Output the material word for word. Leave each picture out.
>> BEGIN
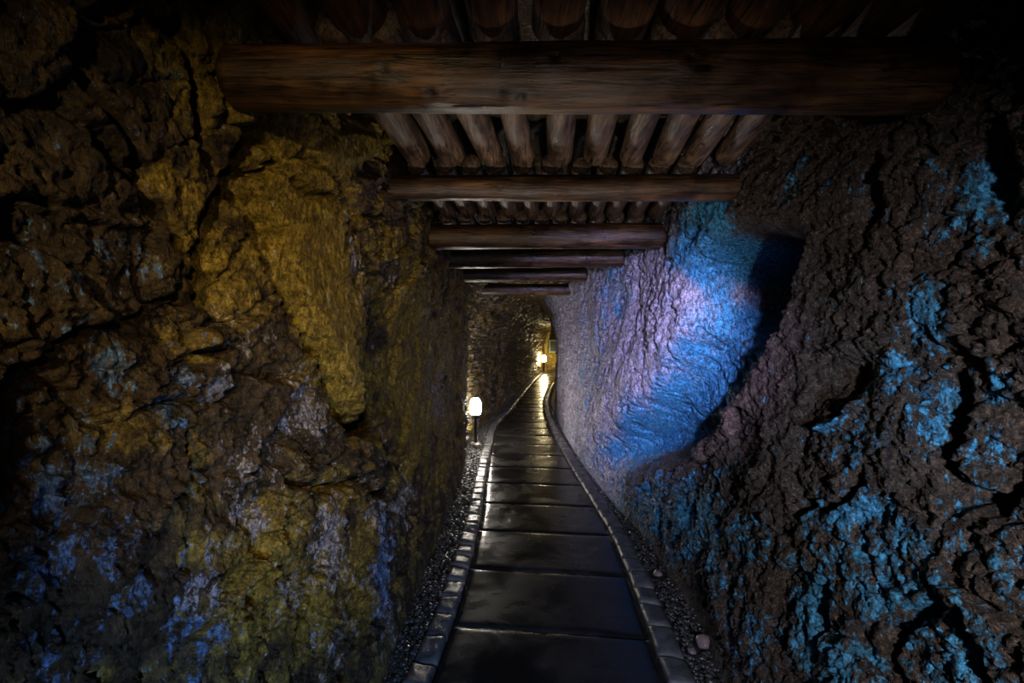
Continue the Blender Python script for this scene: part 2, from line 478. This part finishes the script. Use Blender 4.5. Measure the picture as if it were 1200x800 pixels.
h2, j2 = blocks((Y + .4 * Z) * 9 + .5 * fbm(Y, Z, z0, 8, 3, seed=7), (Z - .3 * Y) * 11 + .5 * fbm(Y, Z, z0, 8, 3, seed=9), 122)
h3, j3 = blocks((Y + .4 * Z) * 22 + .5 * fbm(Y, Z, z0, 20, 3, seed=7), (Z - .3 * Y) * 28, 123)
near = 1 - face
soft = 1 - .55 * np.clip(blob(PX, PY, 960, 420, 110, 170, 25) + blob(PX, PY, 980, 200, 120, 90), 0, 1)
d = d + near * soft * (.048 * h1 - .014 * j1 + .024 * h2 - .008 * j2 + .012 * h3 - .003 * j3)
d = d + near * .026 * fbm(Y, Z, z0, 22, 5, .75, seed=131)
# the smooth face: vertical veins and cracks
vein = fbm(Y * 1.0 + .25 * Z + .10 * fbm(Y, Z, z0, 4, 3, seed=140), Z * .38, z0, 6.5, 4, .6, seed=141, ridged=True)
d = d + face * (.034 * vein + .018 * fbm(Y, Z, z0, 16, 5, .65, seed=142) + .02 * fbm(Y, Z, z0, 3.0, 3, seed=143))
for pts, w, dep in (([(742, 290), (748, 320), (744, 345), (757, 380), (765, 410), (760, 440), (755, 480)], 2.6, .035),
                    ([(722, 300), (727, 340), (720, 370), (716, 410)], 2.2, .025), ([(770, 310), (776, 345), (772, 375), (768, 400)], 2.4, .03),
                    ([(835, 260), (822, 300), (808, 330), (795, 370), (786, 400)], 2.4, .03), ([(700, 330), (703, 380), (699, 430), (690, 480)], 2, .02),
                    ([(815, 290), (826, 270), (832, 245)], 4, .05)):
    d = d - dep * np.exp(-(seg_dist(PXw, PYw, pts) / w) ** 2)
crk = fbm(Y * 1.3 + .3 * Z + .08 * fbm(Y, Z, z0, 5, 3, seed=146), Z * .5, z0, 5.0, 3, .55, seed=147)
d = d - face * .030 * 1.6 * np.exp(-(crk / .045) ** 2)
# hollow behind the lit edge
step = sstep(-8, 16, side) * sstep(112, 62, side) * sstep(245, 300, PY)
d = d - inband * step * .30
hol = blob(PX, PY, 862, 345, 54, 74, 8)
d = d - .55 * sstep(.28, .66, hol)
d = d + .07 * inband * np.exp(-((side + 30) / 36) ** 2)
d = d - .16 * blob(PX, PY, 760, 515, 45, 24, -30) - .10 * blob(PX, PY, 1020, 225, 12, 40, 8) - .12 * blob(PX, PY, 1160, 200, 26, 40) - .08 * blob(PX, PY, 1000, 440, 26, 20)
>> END
■ **Answer to this exercise**
Continue the Blender Python script for this scene: part 2, from line 478. This part finishes the script. Use Blender 4.5. Measure the picture as if it were 1200x800 pixels.
h2, j2 = blocks((Y + .4 * Z) * 9 + .5 * fbm(Y, Z, z0, 8, 3, seed=7), (Z - .3 * Y) * 11 + .5 * fbm(Y, Z, z0, 8, 3, seed=9), 122)
h3, j3 = blocks((Y + .4 * Z) * 22 + .5 * fbm(Y, Z, z0, 20, 3, seed=7), (Z - .3 * Y) * 28, 123)
near = 1 - face
soft = 1 - .55 * np.clip(blob(PX, PY, 960, 420, 110, 170, 25) + blob(PX, PY, 980, 200, 120, 90), 0, 1)
d = d + near * soft * (.048 * h1 - .014 * j1 + .024 * h2 - .008 * j2 + .012 * h3 - .003 * j3)
d = d + near * .026 * fbm(Y, Z, z0, 22, 5, .75, seed=131)
# the smooth face: vertical veins and cracks
vein = fbm(Y * 1.0 + .25 * Z + .10 * fbm(Y, Z, z0, 4, 3, seed=140), Z * .38, z0, 6.5, 4, .6, seed=141, ridged=True)
d = d + face * (.034 * vein + .018 * fbm(Y, Z, z0, 16, 5, .65, seed=142) + .02 * fbm(Y, Z, z0, 3.0, 3, seed=143))
for pts, w, dep in (([(742, 290), (748, 320), (744, 345), (757, 380), (765, 410), (760, 440), (755, 480)], 2.6, .035),
                    ([(722, 300), (727, 340), (720, 370), (716, 410)], 2.2, .025), ([(770, 310), (776, 345), (772, 375), (768, 400)], 2.4, .03),
                    ([(835, 260), (822, 300), (808, 330), (795, 370), (786, 400)], 2.4, .03), ([(700, 330), (703, 380), (699, 430), (690, 480)], 2, .02),
                    ([(815, 290), (826, 270), (832, 245)], 4, .05)):
    d = d - dep * np.exp(-(seg_dist(PXw, PYw, pts) / w) ** 2)
crk = fbm(Y * 1.3 + .3 * Z + .08 * fbm(Y, Z, z0, 5, 3, seed=146), Z * .5, z0, 5.0, 3, .55, seed=147)
d = d - face * .030 * 1.6 * np.exp(-(crk / .045) ** 2)
# hollow behind the lit edge
step = sstep(-8, 16, side) * sstep(112, 62, side) * sstep(245, 300, PY)
d = d - inband * step * .30
hol = blob(PX, PY, 862, 345, 54, 74, 8)
d = d - .55 * sstep(.28, .66, hol)
d = d + .07 * inband * np.exp(-((side + 30) / 36) ** 2)
d = d - .16 * blob(PX, PY, 760, 515, 45, 24, -30) - .10 * blob(PX, PY, 1020, 225, 12, 40, 8) - .12 * blob(PX, PY, 1160, 200, 26, 40) - .08 * blob(PX, PY, 1000, 440, 26, 20)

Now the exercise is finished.